Provided data:
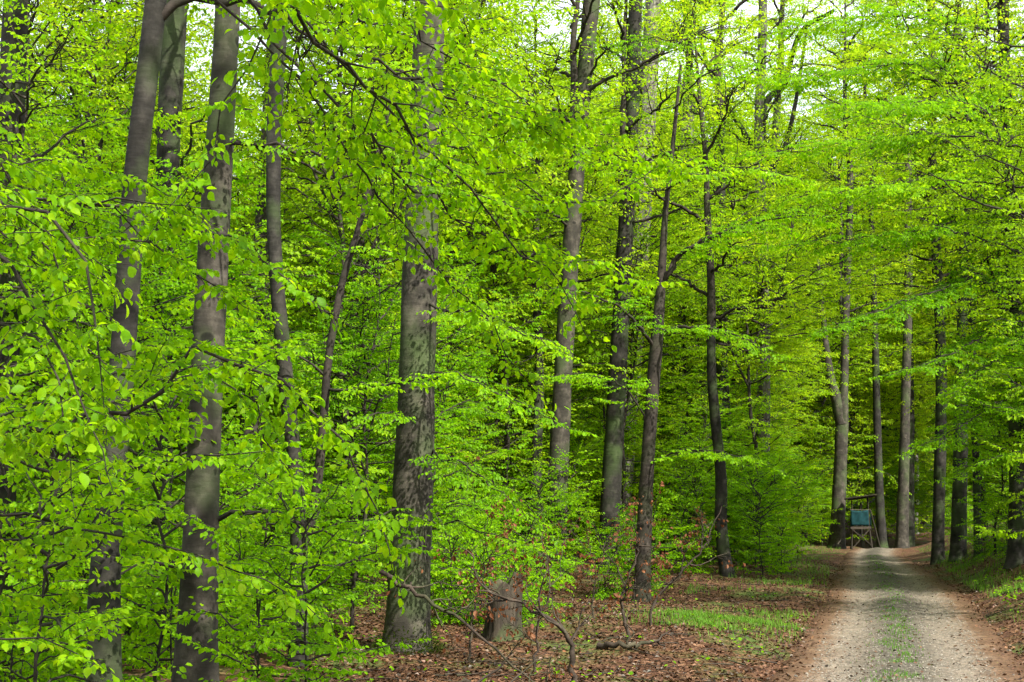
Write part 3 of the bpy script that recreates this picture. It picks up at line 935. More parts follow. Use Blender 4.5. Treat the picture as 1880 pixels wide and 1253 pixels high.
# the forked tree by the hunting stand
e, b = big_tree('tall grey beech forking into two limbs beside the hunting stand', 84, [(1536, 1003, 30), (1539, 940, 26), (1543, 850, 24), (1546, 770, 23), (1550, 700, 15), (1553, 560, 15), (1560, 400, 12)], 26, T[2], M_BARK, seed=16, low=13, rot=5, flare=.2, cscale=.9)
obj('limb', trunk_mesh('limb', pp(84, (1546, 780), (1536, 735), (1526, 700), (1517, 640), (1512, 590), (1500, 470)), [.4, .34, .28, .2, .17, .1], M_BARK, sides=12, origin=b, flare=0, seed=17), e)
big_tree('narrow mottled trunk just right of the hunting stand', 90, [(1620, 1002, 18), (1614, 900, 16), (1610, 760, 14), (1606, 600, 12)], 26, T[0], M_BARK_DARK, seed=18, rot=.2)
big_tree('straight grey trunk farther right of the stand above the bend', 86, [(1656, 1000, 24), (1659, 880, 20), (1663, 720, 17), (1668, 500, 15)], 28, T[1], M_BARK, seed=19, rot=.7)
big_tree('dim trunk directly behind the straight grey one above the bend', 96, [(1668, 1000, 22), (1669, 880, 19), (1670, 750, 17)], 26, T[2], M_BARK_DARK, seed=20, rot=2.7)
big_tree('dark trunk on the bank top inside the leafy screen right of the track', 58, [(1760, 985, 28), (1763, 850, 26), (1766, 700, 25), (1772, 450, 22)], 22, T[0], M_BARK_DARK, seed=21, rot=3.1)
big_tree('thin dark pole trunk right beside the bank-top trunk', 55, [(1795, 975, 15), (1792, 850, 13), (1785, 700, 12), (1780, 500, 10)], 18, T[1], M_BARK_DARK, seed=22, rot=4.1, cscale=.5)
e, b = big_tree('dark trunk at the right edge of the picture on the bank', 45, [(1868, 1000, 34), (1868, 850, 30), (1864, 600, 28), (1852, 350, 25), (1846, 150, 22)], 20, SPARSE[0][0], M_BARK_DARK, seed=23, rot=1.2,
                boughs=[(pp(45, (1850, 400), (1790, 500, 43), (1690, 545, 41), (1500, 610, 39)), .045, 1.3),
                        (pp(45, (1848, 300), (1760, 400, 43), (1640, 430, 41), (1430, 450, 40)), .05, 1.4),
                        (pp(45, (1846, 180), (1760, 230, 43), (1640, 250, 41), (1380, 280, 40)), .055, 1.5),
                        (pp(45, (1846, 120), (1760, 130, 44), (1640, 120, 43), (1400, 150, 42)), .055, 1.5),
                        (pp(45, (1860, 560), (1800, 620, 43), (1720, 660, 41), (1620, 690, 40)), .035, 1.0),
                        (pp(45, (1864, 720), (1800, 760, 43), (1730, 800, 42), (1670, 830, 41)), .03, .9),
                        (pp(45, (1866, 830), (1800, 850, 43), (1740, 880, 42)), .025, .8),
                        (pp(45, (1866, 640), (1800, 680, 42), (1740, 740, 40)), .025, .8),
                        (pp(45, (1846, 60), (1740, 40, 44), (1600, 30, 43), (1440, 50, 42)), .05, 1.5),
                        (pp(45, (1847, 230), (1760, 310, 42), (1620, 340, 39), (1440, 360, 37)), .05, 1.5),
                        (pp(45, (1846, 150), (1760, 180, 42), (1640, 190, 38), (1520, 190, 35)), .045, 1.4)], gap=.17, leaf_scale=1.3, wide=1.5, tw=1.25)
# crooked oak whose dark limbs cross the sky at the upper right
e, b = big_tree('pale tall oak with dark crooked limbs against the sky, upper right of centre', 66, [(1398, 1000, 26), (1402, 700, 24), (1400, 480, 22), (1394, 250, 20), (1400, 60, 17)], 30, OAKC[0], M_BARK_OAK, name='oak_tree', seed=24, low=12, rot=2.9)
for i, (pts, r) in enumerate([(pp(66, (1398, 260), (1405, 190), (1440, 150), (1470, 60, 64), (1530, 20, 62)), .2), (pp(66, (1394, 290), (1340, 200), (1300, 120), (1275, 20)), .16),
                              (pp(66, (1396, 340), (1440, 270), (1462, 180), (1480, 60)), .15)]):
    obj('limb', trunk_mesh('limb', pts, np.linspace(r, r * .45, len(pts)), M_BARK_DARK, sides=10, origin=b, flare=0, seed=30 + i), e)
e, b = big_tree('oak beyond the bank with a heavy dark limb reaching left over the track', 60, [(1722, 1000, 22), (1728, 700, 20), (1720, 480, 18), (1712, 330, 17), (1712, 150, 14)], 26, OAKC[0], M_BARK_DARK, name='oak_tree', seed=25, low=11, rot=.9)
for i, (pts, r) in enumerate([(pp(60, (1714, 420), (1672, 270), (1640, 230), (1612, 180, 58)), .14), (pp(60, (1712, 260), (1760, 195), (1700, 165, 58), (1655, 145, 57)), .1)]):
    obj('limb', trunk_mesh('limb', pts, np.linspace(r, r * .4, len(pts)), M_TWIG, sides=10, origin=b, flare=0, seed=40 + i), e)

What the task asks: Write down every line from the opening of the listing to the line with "big_tree('thin dark pole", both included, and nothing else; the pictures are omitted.

Finished answer:
Write part 3 of the bpy script that recreates this picture. It picks up at line 935. More parts follow. Use Blender 4.5. Treat the picture as 1880 pixels wide and 1253 pixels high.
# the forked tree by the hunting stand
e, b = big_tree('tall grey beech forking into two limbs beside the hunting stand', 84, [(1536, 1003, 30), (1539, 940, 26), (1543, 850, 24), (1546, 770, 23), (1550, 700, 15), (1553, 560, 15), (1560, 400, 12)], 26, T[2], M_BARK, seed=16, low=13, rot=5, flare=.2, cscale=.9)
obj('limb', trunk_mesh('limb', pp(84, (1546, 780), (1536, 735), (1526, 700), (1517, 640), (1512, 590), (1500, 470)), [.4, .34, .28, .2, .17, .1], M_BARK, sides=12, origin=b, flare=0, seed=17), e)
big_tree('narrow mottled trunk just right of the hunting stand', 90, [(1620, 1002, 18), (1614, 900, 16), (1610, 760, 14), (1606, 600, 12)], 26, T[0], M_BARK_DARK, seed=18, rot=.2)
big_tree('straight grey trunk farther right of the stand above the bend', 86, [(1656, 1000, 24), (1659, 880, 20), (1663, 720, 17), (1668, 500, 15)], 28, T[1], M_BARK, seed=19, rot=.7)
big_tree('dim trunk directly behind the straight grey one above the bend', 96, [(1668, 1000, 22), (1669, 880, 19), (1670, 750, 17)], 26, T[2], M_BARK_DARK, seed=20, rot=2.7)
big_tree('dark trunk on the bank top inside the leafy screen right of the track', 58, [(1760, 985, 28), (1763, 850, 26), (1766, 700, 25), (1772, 450, 22)], 22, T[0], M_BARK_DARK, seed=21, rot=3.1)
big_tree('thin dark pole trunk right beside the bank-top trunk', 55, [(1795, 975, 15), (1792, 850, 13), (1785, 700, 12), (1780, 500, 10)], 18, T[1], M_BARK_DARK, seed=22, rot=4.1, cscale=.5)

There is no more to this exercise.